## start
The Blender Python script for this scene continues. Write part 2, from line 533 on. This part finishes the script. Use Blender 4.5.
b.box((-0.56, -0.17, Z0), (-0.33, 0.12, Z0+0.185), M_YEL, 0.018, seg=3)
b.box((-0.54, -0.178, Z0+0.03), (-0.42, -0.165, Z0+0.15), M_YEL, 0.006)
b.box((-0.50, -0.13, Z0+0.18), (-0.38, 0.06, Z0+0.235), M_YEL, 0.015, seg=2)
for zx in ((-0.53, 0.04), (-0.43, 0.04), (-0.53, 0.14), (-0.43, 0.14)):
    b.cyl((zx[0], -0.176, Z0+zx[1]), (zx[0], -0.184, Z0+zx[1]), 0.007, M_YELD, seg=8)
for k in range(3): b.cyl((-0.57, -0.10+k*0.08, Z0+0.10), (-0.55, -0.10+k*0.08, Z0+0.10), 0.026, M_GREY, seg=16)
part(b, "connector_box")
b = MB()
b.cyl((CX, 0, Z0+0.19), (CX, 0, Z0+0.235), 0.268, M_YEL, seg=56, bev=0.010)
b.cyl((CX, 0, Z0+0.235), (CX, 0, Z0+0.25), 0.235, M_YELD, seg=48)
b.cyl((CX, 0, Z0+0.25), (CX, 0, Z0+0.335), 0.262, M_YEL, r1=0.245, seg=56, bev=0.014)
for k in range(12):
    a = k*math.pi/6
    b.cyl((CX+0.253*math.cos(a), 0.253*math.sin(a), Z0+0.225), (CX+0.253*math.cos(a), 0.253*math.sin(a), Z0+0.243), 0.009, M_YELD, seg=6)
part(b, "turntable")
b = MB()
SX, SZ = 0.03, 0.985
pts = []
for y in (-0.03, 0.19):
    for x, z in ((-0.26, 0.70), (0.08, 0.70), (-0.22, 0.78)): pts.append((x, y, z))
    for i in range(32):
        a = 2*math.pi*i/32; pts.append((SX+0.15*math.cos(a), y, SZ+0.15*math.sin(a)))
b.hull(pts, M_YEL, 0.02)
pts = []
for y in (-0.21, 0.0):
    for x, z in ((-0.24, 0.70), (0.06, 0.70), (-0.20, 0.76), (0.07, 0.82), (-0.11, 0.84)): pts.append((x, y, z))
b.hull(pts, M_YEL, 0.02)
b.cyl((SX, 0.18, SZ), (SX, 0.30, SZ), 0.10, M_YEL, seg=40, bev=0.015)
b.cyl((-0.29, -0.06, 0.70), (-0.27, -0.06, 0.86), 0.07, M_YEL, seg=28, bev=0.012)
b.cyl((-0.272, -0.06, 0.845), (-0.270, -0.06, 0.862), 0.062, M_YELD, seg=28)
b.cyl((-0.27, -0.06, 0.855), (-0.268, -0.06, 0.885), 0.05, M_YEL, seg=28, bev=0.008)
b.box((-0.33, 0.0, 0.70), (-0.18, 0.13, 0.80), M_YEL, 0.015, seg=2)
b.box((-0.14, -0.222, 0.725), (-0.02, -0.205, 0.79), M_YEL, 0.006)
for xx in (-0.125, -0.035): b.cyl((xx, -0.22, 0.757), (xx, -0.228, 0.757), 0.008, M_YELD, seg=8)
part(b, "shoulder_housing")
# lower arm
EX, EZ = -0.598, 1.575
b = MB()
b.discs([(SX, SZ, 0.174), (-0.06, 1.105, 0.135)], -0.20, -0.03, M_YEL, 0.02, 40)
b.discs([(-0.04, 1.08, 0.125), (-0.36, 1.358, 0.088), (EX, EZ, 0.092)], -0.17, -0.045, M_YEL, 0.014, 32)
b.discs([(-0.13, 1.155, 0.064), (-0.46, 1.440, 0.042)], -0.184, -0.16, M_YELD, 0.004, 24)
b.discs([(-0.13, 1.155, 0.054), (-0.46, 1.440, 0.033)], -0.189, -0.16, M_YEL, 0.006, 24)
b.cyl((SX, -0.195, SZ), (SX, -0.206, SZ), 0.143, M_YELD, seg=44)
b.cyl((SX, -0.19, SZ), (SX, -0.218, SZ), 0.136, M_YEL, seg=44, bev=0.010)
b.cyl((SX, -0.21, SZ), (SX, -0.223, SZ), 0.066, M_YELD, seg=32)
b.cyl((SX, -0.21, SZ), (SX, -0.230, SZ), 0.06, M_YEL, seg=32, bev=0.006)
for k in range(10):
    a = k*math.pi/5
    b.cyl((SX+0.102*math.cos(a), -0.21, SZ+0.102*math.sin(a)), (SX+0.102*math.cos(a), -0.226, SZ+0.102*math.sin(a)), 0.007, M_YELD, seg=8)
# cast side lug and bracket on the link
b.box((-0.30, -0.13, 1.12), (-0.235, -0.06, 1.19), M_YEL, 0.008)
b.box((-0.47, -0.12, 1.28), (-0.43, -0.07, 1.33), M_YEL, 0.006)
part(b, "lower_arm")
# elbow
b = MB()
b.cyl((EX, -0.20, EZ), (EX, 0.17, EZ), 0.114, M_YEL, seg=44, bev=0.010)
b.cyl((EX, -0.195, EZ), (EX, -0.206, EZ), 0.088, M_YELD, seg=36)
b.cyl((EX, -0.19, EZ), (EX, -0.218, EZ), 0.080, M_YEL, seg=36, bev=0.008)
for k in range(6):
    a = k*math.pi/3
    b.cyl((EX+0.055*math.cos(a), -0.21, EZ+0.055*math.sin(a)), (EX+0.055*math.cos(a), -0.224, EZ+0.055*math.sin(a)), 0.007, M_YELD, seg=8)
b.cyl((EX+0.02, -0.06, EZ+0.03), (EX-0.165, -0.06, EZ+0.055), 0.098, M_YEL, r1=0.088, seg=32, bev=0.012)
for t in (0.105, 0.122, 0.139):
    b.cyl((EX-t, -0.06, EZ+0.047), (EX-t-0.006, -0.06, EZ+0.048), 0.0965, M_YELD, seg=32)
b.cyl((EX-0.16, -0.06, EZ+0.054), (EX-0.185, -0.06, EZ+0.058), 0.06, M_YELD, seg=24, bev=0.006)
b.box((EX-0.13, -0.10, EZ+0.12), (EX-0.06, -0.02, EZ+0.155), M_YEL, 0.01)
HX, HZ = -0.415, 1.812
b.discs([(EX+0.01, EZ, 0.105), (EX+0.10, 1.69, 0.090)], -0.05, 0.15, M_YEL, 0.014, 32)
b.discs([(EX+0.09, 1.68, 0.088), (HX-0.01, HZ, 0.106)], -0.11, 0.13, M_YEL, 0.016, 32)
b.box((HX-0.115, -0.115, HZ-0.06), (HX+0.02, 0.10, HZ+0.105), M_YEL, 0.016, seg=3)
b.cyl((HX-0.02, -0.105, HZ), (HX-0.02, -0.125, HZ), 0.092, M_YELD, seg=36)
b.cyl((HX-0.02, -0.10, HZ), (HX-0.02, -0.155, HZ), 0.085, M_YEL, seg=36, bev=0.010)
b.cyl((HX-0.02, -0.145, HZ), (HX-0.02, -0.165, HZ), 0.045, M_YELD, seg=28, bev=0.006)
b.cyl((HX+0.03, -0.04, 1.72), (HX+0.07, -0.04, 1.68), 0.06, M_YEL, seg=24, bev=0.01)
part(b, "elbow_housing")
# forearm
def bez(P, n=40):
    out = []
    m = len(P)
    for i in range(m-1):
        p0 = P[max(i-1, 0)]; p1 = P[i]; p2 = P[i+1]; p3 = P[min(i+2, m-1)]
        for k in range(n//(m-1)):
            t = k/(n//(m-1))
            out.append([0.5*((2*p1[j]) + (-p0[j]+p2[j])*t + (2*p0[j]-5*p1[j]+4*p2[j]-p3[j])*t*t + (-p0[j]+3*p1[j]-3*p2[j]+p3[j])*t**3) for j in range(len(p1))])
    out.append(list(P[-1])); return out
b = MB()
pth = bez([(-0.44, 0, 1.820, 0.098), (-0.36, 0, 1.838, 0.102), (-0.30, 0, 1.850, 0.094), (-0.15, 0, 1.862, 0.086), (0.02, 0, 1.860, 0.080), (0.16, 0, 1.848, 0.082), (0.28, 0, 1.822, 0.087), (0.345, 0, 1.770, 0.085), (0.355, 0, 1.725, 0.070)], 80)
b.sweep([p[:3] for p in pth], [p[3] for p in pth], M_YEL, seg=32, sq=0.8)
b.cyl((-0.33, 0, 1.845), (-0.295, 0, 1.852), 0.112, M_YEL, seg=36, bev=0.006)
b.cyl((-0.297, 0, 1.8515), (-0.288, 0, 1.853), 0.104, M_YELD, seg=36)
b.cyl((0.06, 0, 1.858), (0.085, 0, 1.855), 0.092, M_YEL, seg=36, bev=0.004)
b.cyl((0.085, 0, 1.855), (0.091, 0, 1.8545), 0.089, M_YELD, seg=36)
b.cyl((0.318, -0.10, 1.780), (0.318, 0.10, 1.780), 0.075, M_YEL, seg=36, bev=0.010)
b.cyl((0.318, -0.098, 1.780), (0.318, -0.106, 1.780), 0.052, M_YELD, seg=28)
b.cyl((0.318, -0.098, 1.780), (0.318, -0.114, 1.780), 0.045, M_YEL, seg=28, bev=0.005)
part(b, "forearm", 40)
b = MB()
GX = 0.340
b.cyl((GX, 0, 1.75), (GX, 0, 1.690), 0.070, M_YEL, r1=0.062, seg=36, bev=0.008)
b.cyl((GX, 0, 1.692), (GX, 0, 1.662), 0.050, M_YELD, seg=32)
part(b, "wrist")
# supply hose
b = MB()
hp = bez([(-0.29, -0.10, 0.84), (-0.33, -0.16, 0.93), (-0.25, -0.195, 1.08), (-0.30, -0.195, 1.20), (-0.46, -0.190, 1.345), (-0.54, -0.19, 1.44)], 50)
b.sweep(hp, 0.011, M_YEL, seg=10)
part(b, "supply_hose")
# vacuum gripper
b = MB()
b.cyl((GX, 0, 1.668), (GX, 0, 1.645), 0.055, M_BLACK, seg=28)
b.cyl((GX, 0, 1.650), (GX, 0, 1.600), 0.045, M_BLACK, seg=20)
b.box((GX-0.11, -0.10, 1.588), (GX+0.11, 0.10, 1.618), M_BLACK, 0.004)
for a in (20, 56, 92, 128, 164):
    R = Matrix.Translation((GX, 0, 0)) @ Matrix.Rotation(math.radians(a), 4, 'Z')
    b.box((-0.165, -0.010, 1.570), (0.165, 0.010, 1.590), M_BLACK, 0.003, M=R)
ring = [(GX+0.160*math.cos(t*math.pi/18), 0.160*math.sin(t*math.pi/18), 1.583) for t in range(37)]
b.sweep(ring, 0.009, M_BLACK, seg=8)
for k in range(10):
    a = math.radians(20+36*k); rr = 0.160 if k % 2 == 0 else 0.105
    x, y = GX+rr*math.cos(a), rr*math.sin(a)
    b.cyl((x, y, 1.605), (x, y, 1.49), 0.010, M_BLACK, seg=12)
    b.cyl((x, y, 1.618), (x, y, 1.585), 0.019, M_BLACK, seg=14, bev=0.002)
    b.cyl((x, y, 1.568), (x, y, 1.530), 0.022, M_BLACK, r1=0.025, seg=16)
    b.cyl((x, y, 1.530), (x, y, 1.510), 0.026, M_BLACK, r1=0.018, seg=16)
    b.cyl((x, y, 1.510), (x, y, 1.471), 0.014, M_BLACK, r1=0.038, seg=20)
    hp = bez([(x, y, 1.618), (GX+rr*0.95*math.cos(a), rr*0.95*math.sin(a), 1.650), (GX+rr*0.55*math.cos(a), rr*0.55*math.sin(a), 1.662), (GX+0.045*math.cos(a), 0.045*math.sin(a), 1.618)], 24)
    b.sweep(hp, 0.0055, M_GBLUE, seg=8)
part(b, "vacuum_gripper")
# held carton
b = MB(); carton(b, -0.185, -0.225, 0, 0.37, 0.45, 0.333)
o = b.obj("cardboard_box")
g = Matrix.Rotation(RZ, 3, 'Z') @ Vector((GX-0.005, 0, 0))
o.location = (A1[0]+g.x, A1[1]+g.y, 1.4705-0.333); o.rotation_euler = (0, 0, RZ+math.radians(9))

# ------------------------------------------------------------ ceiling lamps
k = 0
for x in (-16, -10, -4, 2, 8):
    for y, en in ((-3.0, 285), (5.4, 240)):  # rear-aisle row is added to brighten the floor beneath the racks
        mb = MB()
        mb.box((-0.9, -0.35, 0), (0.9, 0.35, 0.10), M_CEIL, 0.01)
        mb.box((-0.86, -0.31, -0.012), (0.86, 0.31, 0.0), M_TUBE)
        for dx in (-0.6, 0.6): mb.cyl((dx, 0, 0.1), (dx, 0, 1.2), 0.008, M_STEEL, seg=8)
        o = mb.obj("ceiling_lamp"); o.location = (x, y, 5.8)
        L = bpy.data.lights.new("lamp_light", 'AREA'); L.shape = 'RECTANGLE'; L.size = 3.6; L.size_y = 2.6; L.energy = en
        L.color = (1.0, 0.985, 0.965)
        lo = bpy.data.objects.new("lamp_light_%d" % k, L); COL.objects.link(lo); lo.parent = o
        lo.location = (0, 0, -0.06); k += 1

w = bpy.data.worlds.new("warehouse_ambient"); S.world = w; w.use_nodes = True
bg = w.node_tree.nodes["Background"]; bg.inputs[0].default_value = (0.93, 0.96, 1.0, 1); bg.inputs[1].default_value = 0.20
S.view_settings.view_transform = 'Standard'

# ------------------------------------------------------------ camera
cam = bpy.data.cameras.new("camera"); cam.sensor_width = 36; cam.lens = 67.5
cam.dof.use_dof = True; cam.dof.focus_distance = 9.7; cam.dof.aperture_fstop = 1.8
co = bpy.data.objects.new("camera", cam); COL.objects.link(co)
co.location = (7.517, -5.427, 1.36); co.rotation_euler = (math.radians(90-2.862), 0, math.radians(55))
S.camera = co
## end
Exercise directions:
Quote exactly the lines running from the start of the listing above through the line where "M_YEL, seg=56, bev=0.010)" is found, and output no other lines.

Task response:
The Blender Python script for this scene continues. Write part 2, from line 533 on. This part finishes the script. Use Blender 4.5.
b.box((-0.56, -0.17, Z0), (-0.33, 0.12, Z0+0.185), M_YEL, 0.018, seg=3)
b.box((-0.54, -0.178, Z0+0.03), (-0.42, -0.165, Z0+0.15), M_YEL, 0.006)
b.box((-0.50, -0.13, Z0+0.18), (-0.38, 0.06, Z0+0.235), M_YEL, 0.015, seg=2)
for zx in ((-0.53, 0.04), (-0.43, 0.04), (-0.53, 0.14), (-0.43, 0.14)):
    b.cyl((zx[0], -0.176, Z0+zx[1]), (zx[0], -0.184, Z0+zx[1]), 0.007, M_YELD, seg=8)
for k in range(3): b.cyl((-0.57, -0.10+k*0.08, Z0+0.10), (-0.55, -0.10+k*0.08, Z0+0.10), 0.026, M_GREY, seg=16)
part(b, "connector_box")
b = MB()
b.cyl((CX, 0, Z0+0.19), (CX, 0, Z0+0.235), 0.268, M_YEL, seg=56, bev=0.010)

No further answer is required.